The IWA provides that Welsh infrastructure consent is required for significant infrastructure projects”/SIPs, as defined in Part 1 of the IWA, which include certain energy, transport, water, wastewater and waste projects. A Welsh infrastructure consent is required under three broad circumstances defined in Part 2 of the IWA:

  1. When a project meets the thresholds in the IWA for a SIP
  2. When the Welsh Ministers direct a project to be treated as a SIP or
  3. When a project is designated as a SIP in the National Development Framework for Wales.

The Act also sets out various categories of SIPs, with provisions for new or different SIPs to be prescribed.

What does the IWA mean for developers?

The IWA 2024 represents a significant modernisation and advancement in the management and consenting of large-scale infrastructure projects in Wales. By introducing a more integrated and efficient system, the Act’s aim to address the shortcomings of the previous DNS regime is clear. The goal is that a more streamlined and modern process will reduce costs, delay, and uncertainty for developers. Time will tell to see if the IWA meets its aims as secondary legislation is developed to flesh out the details.

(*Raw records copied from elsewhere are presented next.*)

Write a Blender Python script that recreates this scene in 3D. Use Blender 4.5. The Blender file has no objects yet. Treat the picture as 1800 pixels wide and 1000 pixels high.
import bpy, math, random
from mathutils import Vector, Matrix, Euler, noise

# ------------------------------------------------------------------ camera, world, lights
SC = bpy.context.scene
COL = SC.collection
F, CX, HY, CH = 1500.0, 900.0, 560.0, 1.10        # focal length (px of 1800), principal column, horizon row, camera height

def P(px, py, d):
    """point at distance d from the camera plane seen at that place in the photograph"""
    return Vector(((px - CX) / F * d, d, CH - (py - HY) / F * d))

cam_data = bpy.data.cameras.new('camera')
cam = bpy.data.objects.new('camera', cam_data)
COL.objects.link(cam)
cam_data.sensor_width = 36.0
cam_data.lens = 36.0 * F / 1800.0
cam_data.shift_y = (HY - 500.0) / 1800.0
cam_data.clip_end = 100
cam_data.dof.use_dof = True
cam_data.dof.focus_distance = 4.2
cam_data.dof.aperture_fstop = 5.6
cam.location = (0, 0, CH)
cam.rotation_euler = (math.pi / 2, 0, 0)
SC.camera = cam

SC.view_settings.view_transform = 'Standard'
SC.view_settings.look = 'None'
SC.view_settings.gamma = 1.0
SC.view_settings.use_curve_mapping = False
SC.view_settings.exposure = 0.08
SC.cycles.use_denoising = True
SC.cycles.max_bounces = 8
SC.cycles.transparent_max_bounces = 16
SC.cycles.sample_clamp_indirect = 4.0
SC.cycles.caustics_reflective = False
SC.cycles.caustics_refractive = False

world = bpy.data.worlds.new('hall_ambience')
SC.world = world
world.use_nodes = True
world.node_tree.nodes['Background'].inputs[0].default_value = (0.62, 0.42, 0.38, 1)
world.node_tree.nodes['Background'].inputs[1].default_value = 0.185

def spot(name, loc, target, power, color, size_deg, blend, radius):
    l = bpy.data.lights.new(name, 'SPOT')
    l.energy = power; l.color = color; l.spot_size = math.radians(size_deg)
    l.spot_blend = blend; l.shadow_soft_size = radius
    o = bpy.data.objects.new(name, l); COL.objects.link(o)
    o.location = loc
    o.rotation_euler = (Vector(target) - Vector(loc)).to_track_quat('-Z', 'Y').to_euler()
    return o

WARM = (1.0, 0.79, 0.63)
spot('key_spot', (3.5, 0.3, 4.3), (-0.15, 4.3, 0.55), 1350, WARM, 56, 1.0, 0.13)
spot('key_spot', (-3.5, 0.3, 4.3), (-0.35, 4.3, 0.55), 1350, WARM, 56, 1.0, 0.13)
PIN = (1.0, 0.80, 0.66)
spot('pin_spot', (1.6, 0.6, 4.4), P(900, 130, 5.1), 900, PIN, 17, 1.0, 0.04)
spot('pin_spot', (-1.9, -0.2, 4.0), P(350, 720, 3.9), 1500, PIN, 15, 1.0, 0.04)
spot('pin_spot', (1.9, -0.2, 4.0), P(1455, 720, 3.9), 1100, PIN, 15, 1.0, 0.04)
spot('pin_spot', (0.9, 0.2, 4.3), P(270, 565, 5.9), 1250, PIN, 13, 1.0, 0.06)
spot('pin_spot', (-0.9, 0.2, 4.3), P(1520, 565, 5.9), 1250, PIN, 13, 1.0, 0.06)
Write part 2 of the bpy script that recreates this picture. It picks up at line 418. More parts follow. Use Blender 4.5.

The increased harmonisation with the development consent order regime in England will also make it easier for cross-border developments and developers to understand what their significant infrastructure project needs for approval. Overall, developers can in theory look forward to a more streamlined process that enhances the quality and success rate of infrastructure projects, ultimately contributing to the sustainable development of Wales. Two consultations are currently running, one focusing on pre-application consultation procedures, and the second on the fees for the consenting process.